The Court Issued Judgments

The Stipulation of Settlement filed in these cases is not atypical of those presented to the Tax Court. Once executed the Stipulation of Settlement's terms became binding on both parties. Thus, the Municipality's motion practice attempting to vacate the Judgments by voiding negotiated assessment reductions will only be granted upon a clear and convincing showing of fraud or other compelling circumstances.

A party seeking to vacate a settlement based on fraud must prove the following: 1) a material misrepresentation; 2) made with knowledge of the falsity and with the intent that the representation be relied on; and 3) actual reliance on the misrepresentation to that party's detriment. See AT&T Corp., 19 N.J. Tax at 323 (citing Jewish Center of Sussex County v. Whale, 86 N.J. 619, 624-25 (1981)).

The critical inquiry in determining the materiality of allegedly omitted information is whether the omission affected the general scope of discovery. See Nolan, 120 N.J. at 474. A further inquiry concentrates "on whether the omitted information, if true, would have a significant effect on the merits of both plaintiff's cause of action and defendant's defenses." Ibid.

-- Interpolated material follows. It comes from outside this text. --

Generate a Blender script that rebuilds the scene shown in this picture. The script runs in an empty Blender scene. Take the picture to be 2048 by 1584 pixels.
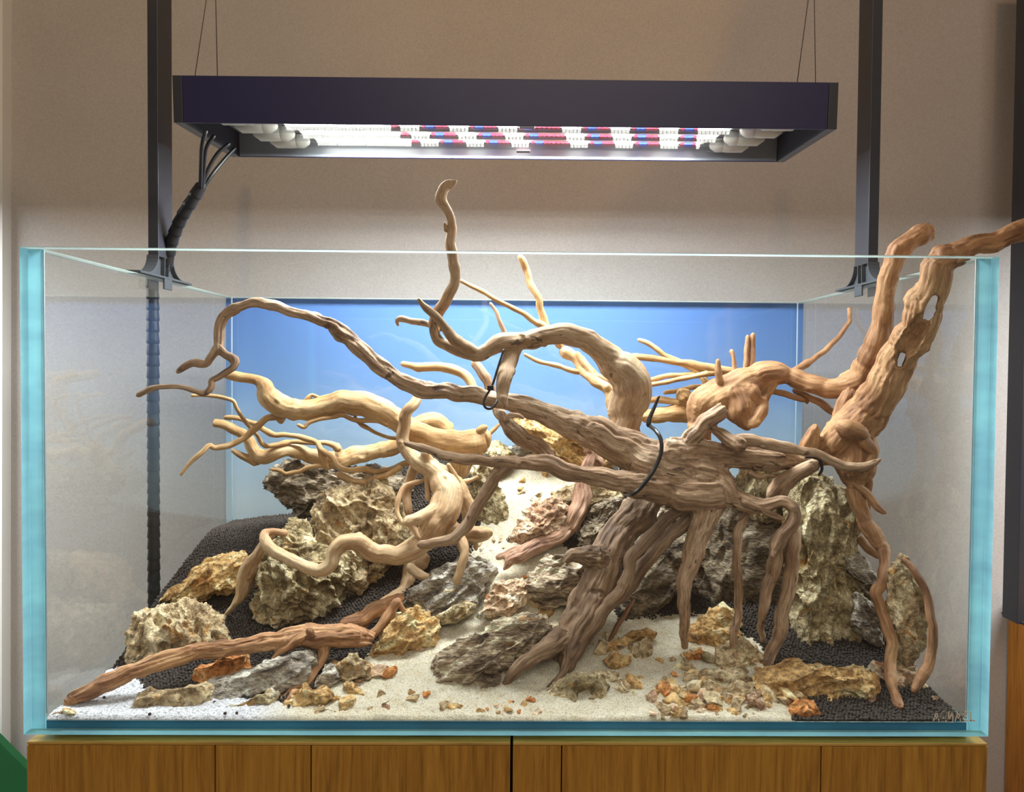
import bpy, bmesh, math, random
import numpy as np
from mathutils import Vector, Matrix

scene = bpy.context.scene
COL = scene.collection

# ------------------------------------------------------------------ camera
FPX, CXP, CYP = 1450.0, 1024 + 33.17, 792 - 17.79
CAM_LOC = np.array([0.0091, -0.8914, 0.4543])
CAM_ROT = (1.5479, -0.0081, -0.0119)
cam_data = bpy.data.cameras.new('camera')
cam = bpy.data.objects.new('camera', cam_data)
COL.objects.link(cam)
cam.location = CAM_LOC
cam.rotation_euler = CAM_ROT
cam_data.sensor_fit = 'HORIZONTAL'
cam_data.sensor_width = 36.0
cam_data.lens = FPX * 36.0 / 2048.0
cam_data.shift_x = -33.17 / 2048.0
cam_data.shift_y = -17.79 / 2048.0
cam_data.clip_start = 0.02
scene.camera = cam

# ------------------------------------------------------------------ light
LED_W = 4.25       # each of the four tubes of the luminaire
world = bpy.data.worlds.new('room_ambient')
scene.world = world
world.use_nodes = True
world.node_tree.nodes['Background'].inputs[0].default_value = (1.0, 0.74, 0.52, 1)
world.node_tree.nodes['Background'].inputs[1].default_value = 0.15


def lamp(name, typ, loc, target, power, color, **kw):
    d = bpy.data.lights.new(name, typ)
    d.energy = power
    d.color = color
    for k, v in kw.items():
        setattr(d, k, v)
    o = bpy.data.objects.new(name, d)
    COL.objects.link(o)
    o.location = loc
    o.rotation_euler = (Vector(target) - Vector(loc)).to_track_quat('-Z', 'Y').to_euler()
    return o


# warm shop spotlights on the ceiling, outside the frame, that pool on the upper wall
lamp('ceiling_spot', 'SPOT', (-0.40, -1.30, 2.30), (-0.45, 0.78, 1.757), 26, (1.0, 0.58, 0.18),
     spot_size=math.radians(50), spot_blend=0.10, shadow_soft_size=0.03)
lamp('ceiling_spot', 'SPOT', (0.45, -1.30, 2.30), (0.43, 0.78, 1.71), 21, (1.0, 0.48, 0.20),
     spot_size=math.radians(50), spot_blend=0.45, shadow_soft_size=0.06)
# unseen area lights added left and right to brighten the grey lower wall
for sx in (-1, 1):
    lamp('side_fill_light', 'AREA', (sx * 1.85, 0.33, 0.84), (sx * 1.85, 0.33, 0.0), 34, (0.93, 0.98, 1.0), shape='RECTANGLE', size=0.9, size_y=0.2)
lamp('front_fill_light', 'AREA', (0.2, -2.4, 2.0), (0.0, 0.0, 0.1), 26, (1.0, 0.88, 0.74), size=1.6)  # added area light out of view, fills the front of wood and rocks

scene.view_settings.view_transform = 'Standard'
scene.view_settings.look = 'None'
scene.view_settings.exposure = 0.0
scene.view_settings.gamma = 1.0
scene.view_settings.use_curve_mapping = False
scene.cycles.use_denoising = True
scene.cycles.transparent_max_bounces = 20
scene.cycles.max_bounces = 6
scene.cycles.diffuse_bounces = 2
scene.cycles.adaptive_threshold = 0.035
scene.cycles.glossy_bounces = 3
scene.cycles.sample_clamp_indirect = 6.0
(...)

As Judge Kahn wrote in the AT&T case:

The underlying claim in the present case is a property tax appeal. The goal of the taxpayer in a property tax appeal is to show that the municipality's assessment was incorrect thus entitling the taxpayer to a reduction in the assessment. The municipality's goal is the exact opposite. Each party attempts to prove its case through expert witnesses who testify as to the value of the property. While the selling price of real property involved in a judicial determination of its assessed value is usually a guiding indication of its true value and will be accepted into evidence, some sales are not accepted, because they are more clearly influenced by business decisions than by real estate decisions.